AÉCIO DEFENDE MUDANÇA

O presidente do PSDB, senador Aécio Neves (MG), defendeu a retirada dos servidores estaduais e municipais.

? Olha, a política é a arte do possível. O que o presidente busca fazer é trazer ao país avanços na questão previdenciária. Eu estive ontem com ele tratando longamente tratando do tema. Tenho reunião amanhã meio-dia com o relator, da reforma, o deputado Arthur Maia (PPS-BA), para vermos as questões centrais, o que é possível fazer. A questão da idade mínima me parece algo inegociável. Ele compreendeu que transferindo aos estados a responsabilidade de cada um fazendo ajustes no que diz respeito a seus servidores facilitaria a tramitação da matéria no Senado ? argumentou Aécio.

O senador disse ainda que o PSDB deverá apresentar emendas em relação a dois pontos:

? O PSDB que eu presido tem duas preocupações específicas, com dois segmentos importantes da sociedade. Aqueles que são beneficiários pela prestação continuada, que foi criada na Constituição de 1988 e regulamentada pelo presidente Fernando Henrique. São os brasileiros com mais de 65 anos que recebem no máximo um terço do salário mínimo. Nós não queremos mexer nesses benefícios. E também temos que ter um tratamento diferenciado para os trabalhadores rurais que trabalham sem carteira assinada. Esses dois segmentos deverão ter, por parte do PSDB, emendas que permitam que eles possam continuar sobrevivendo sem pagar o ônus de uma nova previdência.

Os ministros da Defesa, Raul Jungmann (PPS), e da Educação, Mendonça Filho (DEM), também presentes no STF, elogiaram a decisão do presidente Temer.

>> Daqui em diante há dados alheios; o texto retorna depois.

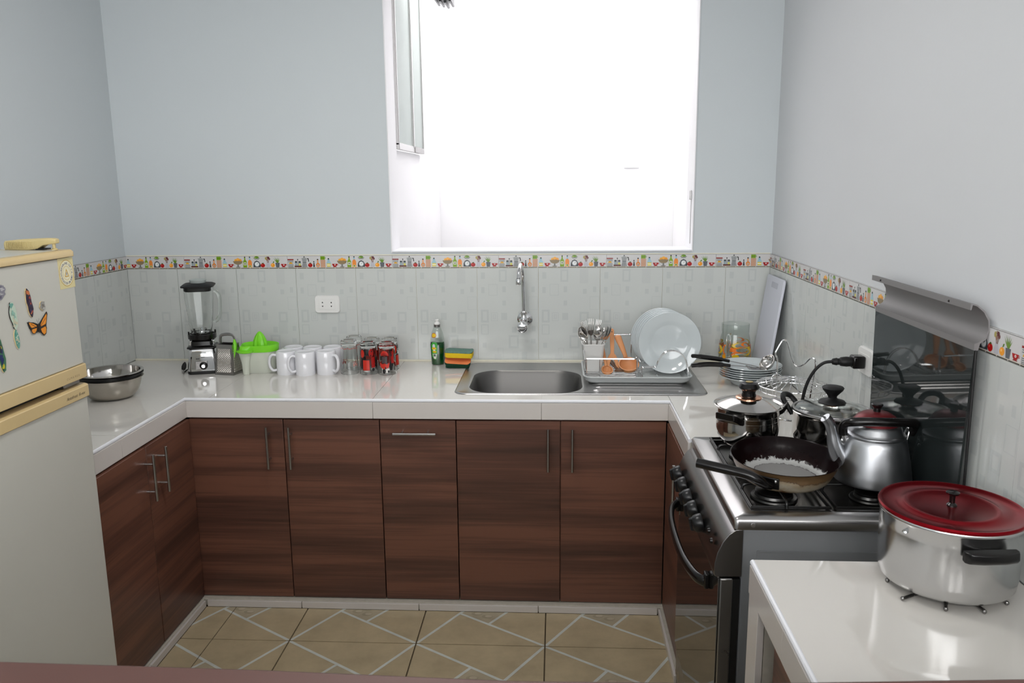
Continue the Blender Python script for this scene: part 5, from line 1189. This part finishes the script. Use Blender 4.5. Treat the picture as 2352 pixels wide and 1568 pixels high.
# ------------------------------------------------------------------ big pot on its wire trivet, near worktop
tv = thing('trivet', 'small metal rod trivet under the big red-lidded pot', 'trivet', (2.712, -2.045, ZC))
for k in range(5):
    a = .525+k*PI/5; c, s = math.cos(a), math.sin(a); R = .106+(.016 if k == 0 else 0)
    MB().tube([(-R*c, -R*s, .0042+.0010*k), (R*c, R*s, .0042+.0010*k)], .0032, 8).build('rod', M['steel_dk'], tv)
for k in range(10):
    a = .525+k*PI/5; R = .108+(.016 if k in (0, 5) else 0); MB().sphere((R*math.cos(a), R*math.sin(a), .0044), .0044, 10).build('ball_end', M['steel_dk'], tv)
n = 40; MB().tube([(.085*math.cos(2*PI*i/n), .085*math.sin(2*PI*i/n), .0128) for i in range(n)], .0022, 7, closed=True).build('ring', M['steel_dk'], tv)
bp = thing('stock_pot', 'big aluminium pot with flat red lid and black side handles', 'pot', (2.714, -2.036, ZC+.0152))
pr = [(0, 0), (.112, 0), (.1185, .003), (.122, .009), (.1245, .030), (.1265, .11), (.1268, .134), (.1295, .137), (.1300, .141), (.1285, .1435), (.1245, .140), (.1240, .11), (.119, .012), (0, .004)]
MB().lathe(pr, 96).build('pot_body', M['alu_shine'], bp, ang=50)
MB().lathe([(0, .141), (.120, .141), (.1285, .1438), (.1312, .1445), (.1318, .148), (.1295, .1512), (.124, .1505), (.119, .1478), (.090, .1478), (.086, .1500), (.079, .1515), (.074, .1495), (0, .1495)], 96).build('pot_lid', M['red_alu'], bp, ang=40)
kb = MB().lathe([(0, .149), (.010, .149), (.0095, .152), (.0055, .156), (.0055, .170), (.012, .174), (.0125, .177), (.010, .1785), (0, .178)], 28).build('lid_knob', M['bakelite'], bp)
for a in (-1.48, -1.48+PI):
    c, s = math.cos(a), math.sin(a); f = lambda x, y, z: (x*c-y*s, x*s+y*c, z)
    MB().loft([[f(.126, y, .118), f(.126+d, y, .116+.002), f(.128+d, y, .104), f(.128+d*.7, y, .096), f(.126, y, .098)] for y, d in ((-.050, .010), (-.044, .020), (-.020, .026), (.020, .026), (.044, .020), (.050, .010))]).build('side_handle', M['bakelite'], bp, bevel=.003, seg=3)
MB().lathe([(0, 0), (.006, 0), (.005, .003), (0, .004)], 12).build('rivet', M['chrome'], bp, loc=(.126*math.cos(PI+.5), .126*math.sin(PI+.5), .12))

# ------------------------------------------------------------------ low wall and bar top in front of the camera
struct(MB().box(-.2, RW+.1, -2.93, -2.775, 0, 1.06).build('wall_counter', M['paint'], smooth=False))
lt = MB(); P = [(.0, -2.745), (.9, -2.752), (1.302, -2.757), (1.611, -2.761), (1.895, -2.770), (2.150, -2.764), (2.454, -2.744), (RW-.004, -2.715), (RW-.004, -3.02), (.0, -3.02)]
lt.prism(P[::-1], 1.0605, 1.10); o = lt.build('bar_top', M['ledge'], bevel=.004); tag(o, 'reddish brown laminate bar top along the bottom photo edge', 'counter')
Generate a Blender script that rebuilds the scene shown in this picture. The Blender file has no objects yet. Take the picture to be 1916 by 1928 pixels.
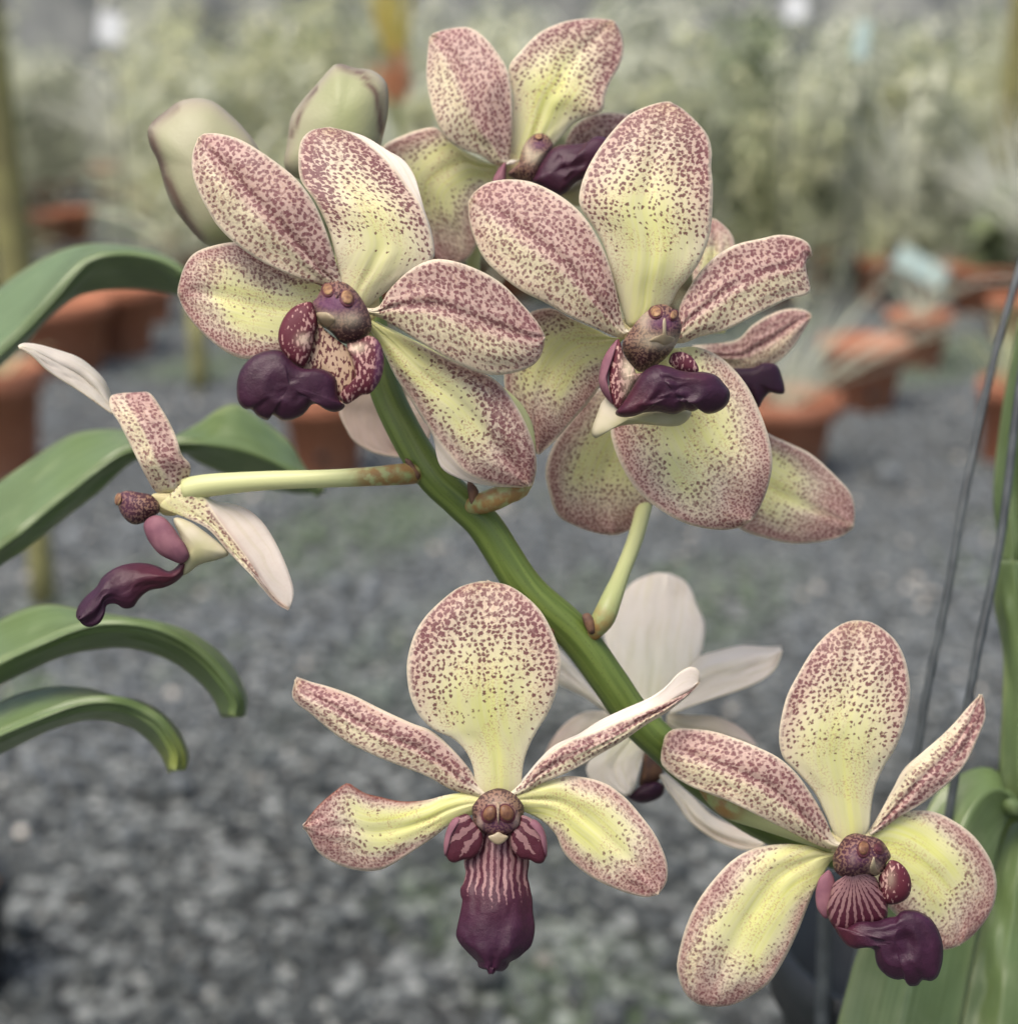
import bpy, math, random
import numpy as np
from mathutils import Vector, Matrix

# ------------------------------------------------------------------ camera, sky, sun, exposure
SC = bpy.context.scene
COL = SC.collection
F_PX, CX, CY = 2600.0, 958.0, 964.0          # focal length and centre, in photo pixels
CAM_H, PITCH, FOCUS = 0.55, math.radians(17.4), 0.198
cam_d = bpy.data.cameras.new('camera')
cam_d.sensor_fit = 'HORIZONTAL'; cam_d.sensor_width = 36.0
cam_d.lens = 36.0 * F_PX / 1916.0
cam_d.clip_start = 0.01; cam_d.clip_end = 200.0
cam_d.dof.use_dof = True
cam_d.dof.focus_distance = FOCUS
cam_d.dof.aperture_fstop = cam_d.lens / 3.3
cam = bpy.data.objects.new('camera', cam_d); COL.objects.link(cam)
cam.location = (0, 0, CAM_H); cam.rotation_euler = (math.radians(90) - PITCH, 0, 0)
SC.camera = cam
CAM_M = np.array(Matrix.Translation((0, 0, CAM_H)) @ Matrix.Rotation(math.radians(90) - PITCH, 4, 'X'))

SUN_EL, SUN_AZ = math.radians(66), math.radians(222)
world = bpy.data.worlds.new('World'); SC.world = world; world.use_nodes = True
wn = world.node_tree.nodes; wl = world.node_tree.links
sky = wn.new('ShaderNodeTexSky'); sky.sky_type = 'NISHITA'; sky.sun_disc = False
sky.sun_elevation = SUN_EL; sky.sun_rotation = SUN_AZ
sky.air_density = 1.0; sky.dust_density = 6.0; sky.ozone_density = 0.3
bg = wn['Background']; wl.new(sky.outputs[0], bg.inputs[0]); bg.inputs[1].default_value = 0.13
sun_d = bpy.data.lights.new('sun', 'SUN'); sun_d.energy = 1.5; sun_d.angle = math.radians(32)
sun_d.color = (1.0, 0.965, 0.89)
sun = bpy.data.objects.new('sun', sun_d); COL.objects.link(sun)
sd = Vector((math.sin(SUN_AZ) * math.cos(SUN_EL), math.cos(SUN_AZ) * math.cos(SUN_EL), math.sin(SUN_EL)))
sun.rotation_euler = (-sd).to_track_quat('-Z', 'Y').to_euler()
vs = SC.view_settings
vs.view_transform = 'Standard'; vs.look = 'None'; vs.gamma = 1.0; vs.use_curve_mapping = False
vs.exposure = 0.64
SC.cycles.max_bounces = 5; SC.cycles.diffuse_bounces = 3; SC.cycles.transmission_bounces = 4
SC.cycles.use_adaptive_sampling = True; SC.cycles.adaptive_threshold = 0.02
SC.cycles.use_denoising = True

RNG = np.random.default_rng(7); random.seed(7)

# ------------------------------------------------------------------ helpers: points
def P(x, y, d_mm):
    """photo pixel + distance along the view axis (mm) -> world point"""
    x = np.asarray(x, float); y = np.asarray(y, float); d = np.asarray(d_mm, float) / 1000.0
    X = (x - CX) / F_PX * d; Y = -(y - CY) / F_PX * d; Z = -d
    X, Y, Z = np.broadcast_arrays(X, Y, Z)
    q = np.stack([X, Y, Z, np.ones_like(X)], -1)
    return (q @ CAM_M.T)[..., :3]

def ground(x, y, z=0.0):
    a = P(x, y, 0.0); b = P(x, y, 1000.0); v = b - a
    t = (z - a[2]) / v[2]
    return a + v * t

CROP = {'f': (0, 0, 1), 'c1': (260, 200, 2.395), 'c2': (860, 160, 2.1425), 'c3': (530, 1060, 2.395), 'c4': (1216, 1128, 2.41),
        'c5': (0, 600, 2.1429), 'c6': (700, 0, 2.737), 'c7': (0, 0, 2.521), 'd1': (420, 500, 5.635), 'd2': (1080, 540, 4.562),
        'd3': (800, 1450, 4.819), 'd4': (1500, 1540, 5.672), 'd5': (120, 880, 4.258), 'd6': (900, 220, 7.369),
        'd7': (660, 700, 2.409), 'd8': (1020, 1060, 3.324), 'e1': (1500, 1000, 2.077), 'e4': (0, 400, 2.737), 'e5': (0, 1100, 1.996),
        'e6': (1250, 400, 2.571)}
def px(c, pts):
    x0, y0, s = CROP[c]; a = np.asarray(pts, float)
    return np.stack([x0 + a[:, 0] / s, y0 + a[:, 1] / s], 1)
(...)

A Associação dos Magistrados Brasileiros (AMB), que reúne quase 15 mil juízes, voltou a criticar a reforma da Previdência e passou a atacar também a decisão de retirar servidores estaduais e municipais. “Como é de conhecimento geral, o regime jurídico da Previdência dos servidores é único e pouco ou nada poderá ser alterado por Estados e municípios, servindo a iniciativa oficial apenas como forma de aliviar a ampla rejeição social pela proposta original”, diz trecho da nota da AMB.